— start of LISTED RECORDS —
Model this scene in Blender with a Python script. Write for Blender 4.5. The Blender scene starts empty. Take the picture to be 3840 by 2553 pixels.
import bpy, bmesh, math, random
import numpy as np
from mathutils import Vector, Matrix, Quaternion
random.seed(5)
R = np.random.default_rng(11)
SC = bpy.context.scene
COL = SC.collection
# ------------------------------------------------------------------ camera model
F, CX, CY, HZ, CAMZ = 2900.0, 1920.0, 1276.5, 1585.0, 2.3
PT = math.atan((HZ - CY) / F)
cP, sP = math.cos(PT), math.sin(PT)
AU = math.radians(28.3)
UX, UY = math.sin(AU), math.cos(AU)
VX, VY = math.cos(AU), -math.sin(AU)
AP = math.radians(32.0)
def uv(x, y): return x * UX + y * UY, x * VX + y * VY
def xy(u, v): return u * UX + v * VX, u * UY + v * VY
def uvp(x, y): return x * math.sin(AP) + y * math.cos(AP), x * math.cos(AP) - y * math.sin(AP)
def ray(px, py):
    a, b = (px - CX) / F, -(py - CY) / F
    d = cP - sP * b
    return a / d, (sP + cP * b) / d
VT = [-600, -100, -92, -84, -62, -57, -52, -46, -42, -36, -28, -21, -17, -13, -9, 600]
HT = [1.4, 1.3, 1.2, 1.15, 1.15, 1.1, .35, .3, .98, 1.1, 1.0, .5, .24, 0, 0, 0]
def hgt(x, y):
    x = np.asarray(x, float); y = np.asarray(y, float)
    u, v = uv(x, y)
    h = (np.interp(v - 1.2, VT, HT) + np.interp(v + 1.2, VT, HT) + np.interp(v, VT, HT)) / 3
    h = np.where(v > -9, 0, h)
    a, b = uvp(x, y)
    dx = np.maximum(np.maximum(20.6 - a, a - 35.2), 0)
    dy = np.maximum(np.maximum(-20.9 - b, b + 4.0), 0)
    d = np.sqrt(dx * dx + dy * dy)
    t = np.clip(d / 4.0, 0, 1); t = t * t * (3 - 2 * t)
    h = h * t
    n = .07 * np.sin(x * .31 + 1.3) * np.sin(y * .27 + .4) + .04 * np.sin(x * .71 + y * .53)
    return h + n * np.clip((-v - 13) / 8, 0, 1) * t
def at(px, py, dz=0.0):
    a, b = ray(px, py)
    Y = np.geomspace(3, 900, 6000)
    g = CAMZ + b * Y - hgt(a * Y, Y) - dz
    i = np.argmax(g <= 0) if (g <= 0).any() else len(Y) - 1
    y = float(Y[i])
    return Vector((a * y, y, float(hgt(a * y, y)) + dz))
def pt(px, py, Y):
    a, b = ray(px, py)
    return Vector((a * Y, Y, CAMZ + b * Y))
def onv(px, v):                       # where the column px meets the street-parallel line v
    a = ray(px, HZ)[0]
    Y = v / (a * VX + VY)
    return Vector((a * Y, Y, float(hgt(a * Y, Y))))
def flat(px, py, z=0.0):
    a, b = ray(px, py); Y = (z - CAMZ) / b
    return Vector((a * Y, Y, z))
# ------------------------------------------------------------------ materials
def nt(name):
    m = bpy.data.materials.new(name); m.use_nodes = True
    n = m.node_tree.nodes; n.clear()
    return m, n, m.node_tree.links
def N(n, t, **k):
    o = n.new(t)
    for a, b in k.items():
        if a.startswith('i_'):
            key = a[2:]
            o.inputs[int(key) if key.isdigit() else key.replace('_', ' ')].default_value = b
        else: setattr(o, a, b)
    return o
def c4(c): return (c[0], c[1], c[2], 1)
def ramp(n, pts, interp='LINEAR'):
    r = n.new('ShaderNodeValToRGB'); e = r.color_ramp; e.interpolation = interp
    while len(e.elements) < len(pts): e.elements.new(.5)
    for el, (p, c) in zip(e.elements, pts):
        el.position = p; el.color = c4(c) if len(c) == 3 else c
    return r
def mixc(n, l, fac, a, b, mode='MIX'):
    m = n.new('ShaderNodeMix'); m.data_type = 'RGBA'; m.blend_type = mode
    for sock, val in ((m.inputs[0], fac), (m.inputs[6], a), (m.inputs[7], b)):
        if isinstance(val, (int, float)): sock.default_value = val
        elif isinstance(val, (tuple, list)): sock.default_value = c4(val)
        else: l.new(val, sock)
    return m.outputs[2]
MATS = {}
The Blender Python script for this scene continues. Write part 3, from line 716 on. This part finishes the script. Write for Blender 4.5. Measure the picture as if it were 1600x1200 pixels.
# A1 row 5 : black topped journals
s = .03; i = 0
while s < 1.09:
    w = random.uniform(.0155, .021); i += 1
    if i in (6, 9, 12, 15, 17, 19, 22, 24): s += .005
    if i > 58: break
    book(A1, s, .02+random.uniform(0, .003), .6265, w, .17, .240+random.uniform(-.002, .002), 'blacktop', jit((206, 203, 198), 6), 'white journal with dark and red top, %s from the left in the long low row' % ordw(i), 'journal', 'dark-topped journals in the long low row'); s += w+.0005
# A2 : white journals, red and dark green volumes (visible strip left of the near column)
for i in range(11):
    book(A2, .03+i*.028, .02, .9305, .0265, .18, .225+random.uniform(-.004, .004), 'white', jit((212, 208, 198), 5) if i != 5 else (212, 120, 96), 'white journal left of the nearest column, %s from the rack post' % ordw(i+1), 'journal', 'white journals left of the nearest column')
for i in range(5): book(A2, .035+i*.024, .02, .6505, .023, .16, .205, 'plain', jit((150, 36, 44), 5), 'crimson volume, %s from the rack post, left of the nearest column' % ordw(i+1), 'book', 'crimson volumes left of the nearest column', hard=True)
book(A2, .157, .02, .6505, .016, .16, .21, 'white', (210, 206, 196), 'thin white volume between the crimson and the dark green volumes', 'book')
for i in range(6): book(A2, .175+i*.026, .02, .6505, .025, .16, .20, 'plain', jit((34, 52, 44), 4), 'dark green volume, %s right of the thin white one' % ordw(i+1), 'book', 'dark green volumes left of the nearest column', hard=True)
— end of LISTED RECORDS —
OBJECTIVE >> Copy the material above back out, exactly as written.

SOLUTION TO THIS EXERCISE >>
Model this scene in Blender with a Python script. Write for Blender 4.5. The Blender scene starts empty. Take the picture to be 3840 by 2553 pixels.
import bpy, bmesh, math, random
import numpy as np
from mathutils import Vector, Matrix, Quaternion
random.seed(5)
R = np.random.default_rng(11)
SC = bpy.context.scene
COL = SC.collection
# ------------------------------------------------------------------ camera model
F, CX, CY, HZ, CAMZ = 2900.0, 1920.0, 1276.5, 1585.0, 2.3
PT = math.atan((HZ - CY) / F)
cP, sP = math.cos(PT), math.sin(PT)
AU = math.radians(28.3)
UX, UY = math.sin(AU), math.cos(AU)
VX, VY = math.cos(AU), -math.sin(AU)
AP = math.radians(32.0)
def uv(x, y): return x * UX + y * UY, x * VX + y * VY
def xy(u, v): return u * UX + v * VX, u * UY + v * VY
def uvp(x, y): return x * math.sin(AP) + y * math.cos(AP), x * math.cos(AP) - y * math.sin(AP)
def ray(px, py):
    a, b = (px - CX) / F, -(py - CY) / F
    d = cP - sP * b
    return a / d, (sP + cP * b) / d
VT = [-600, -100, -92, -84, -62, -57, -52, -46, -42, -36, -28, -21, -17, -13, -9, 600]
HT = [1.4, 1.3, 1.2, 1.15, 1.15, 1.1, .35, .3, .98, 1.1, 1.0, .5, .24, 0, 0, 0]
def hgt(x, y):
    x = np.asarray(x, float); y = np.asarray(y, float)
    u, v = uv(x, y)
    h = (np.interp(v - 1.2, VT, HT) + np.interp(v + 1.2, VT, HT) + np.interp(v, VT, HT)) / 3
    h = np.where(v > -9, 0, h)
    a, b = uvp(x, y)
    dx = np.maximum(np.maximum(20.6 - a, a - 35.2), 0)
    dy = np.maximum(np.maximum(-20.9 - b, b + 4.0), 0)
    d = np.sqrt(dx * dx + dy * dy)
    t = np.clip(d / 4.0, 0, 1); t = t * t * (3 - 2 * t)
    h = h * t
    n = .07 * np.sin(x * .31 + 1.3) * np.sin(y * .27 + .4) + .04 * np.sin(x * .71 + y * .53)
    return h + n * np.clip((-v - 13) / 8, 0, 1) * t
def at(px, py, dz=0.0):
    a, b = ray(px, py)
    Y = np.geomspace(3, 900, 6000)
    g = CAMZ + b * Y - hgt(a * Y, Y) - dz
    i = np.argmax(g <= 0) if (g <= 0).any() else len(Y) - 1
    y = float(Y[i])
    return Vector((a * y, y, float(hgt(a * y, y)) + dz))
def pt(px, py, Y):
    a, b = ray(px, py)
    return Vector((a * Y, Y, CAMZ + b * Y))
def onv(px, v):                       # where the column px meets the street-parallel line v
    a = ray(px, HZ)[0]
    Y = v / (a * VX + VY)
    return Vector((a * Y, Y, float(hgt(a * Y, Y))))
def flat(px, py, z=0.0):
    a, b = ray(px, py); Y = (z - CAMZ) / b
    return Vector((a * Y, Y, z))
# ------------------------------------------------------------------ materials
def nt(name):
    m = bpy.data.materials.new(name); m.use_nodes = True
    n = m.node_tree.nodes; n.clear()
    return m, n, m.node_tree.links
def N(n, t, **k):
    o = n.new(t)
    for a, b in k.items():
        if a.startswith('i_'):
            key = a[2:]
            o.inputs[int(key) if key.isdigit() else key.replace('_', ' ')].default_value = b
        else: setattr(o, a, b)
    return o
def c4(c): return (c[0], c[1], c[2], 1)
def ramp(n, pts, interp='LINEAR'):
    r = n.new('ShaderNodeValToRGB'); e = r.color_ramp; e.interpolation = interp
    while len(e.elements) < len(pts): e.elements.new(.5)
    for el, (p, c) in zip(e.elements, pts):
        el.position = p; el.color = c4(c) if len(c) == 3 else c
    return r
def mixc(n, l, fac, a, b, mode='MIX'):
    m = n.new('ShaderNodeMix'); m.data_type = 'RGBA'; m.blend_type = mode
    for sock, val in ((m.inputs[0], fac), (m.inputs[6], a), (m.inputs[7], b)):
        if isinstance(val, (int, float)): sock.default_value = val
        elif isinstance(val, (tuple, list)): sock.default_value = c4(val)
        else: l.new(val, sock)
    return m.outputs[2]
MATS = {}
The Blender Python script for this scene continues. Write part 3, from line 716 on. This part finishes the script. Write for Blender 4.5. Measure the picture as if it were 1600x1200 pixels.
# A1 row 5 : black topped journals
s = .03; i = 0
while s < 1.09:
    w = random.uniform(.0155, .021); i += 1
    if i in (6, 9, 12, 15, 17, 19, 22, 24): s += .005
    if i > 58: break
    book(A1, s, .02+random.uniform(0, .003), .6265, w, .17, .240+random.uniform(-.002, .002), 'blacktop', jit((206, 203, 198), 6), 'white journal with dark and red top, %s from the left in the long low row' % ordw(i), 'journal', 'dark-topped journals in the long low row'); s += w+.0005
# A2 : white journals, red and dark green volumes (visible strip left of the near column)
for i in range(11):
    book(A2, .03+i*.028, .02, .9305, .0265, .18, .225+random.uniform(-.004, .004), 'white', jit((212, 208, 198), 5) if i != 5 else (212, 120, 96), 'white journal left of the nearest column, %s from the rack post' % ordw(i+1), 'journal', 'white journals left of the nearest column')
for i in range(5): book(A2, .035+i*.024, .02, .6505, .023, .16, .205, 'plain', jit((150, 36, 44), 5), 'crimson volume, %s from the rack post, left of the nearest column' % ordw(i+1), 'book', 'crimson volumes left of the nearest column', hard=True)
book(A2, .157, .02, .6505, .016, .16, .21, 'white', (210, 206, 196), 'thin white volume between the crimson and the dark green volumes', 'book')
for i in range(6): book(A2, .175+i*.026, .02, .6505, .025, .16, .20, 'plain', jit((34, 52, 44), 4), 'dark green volume, %s right of the thin white one' % ordw(i+1), 'book', 'dark green volumes left of the nearest column', hard=True)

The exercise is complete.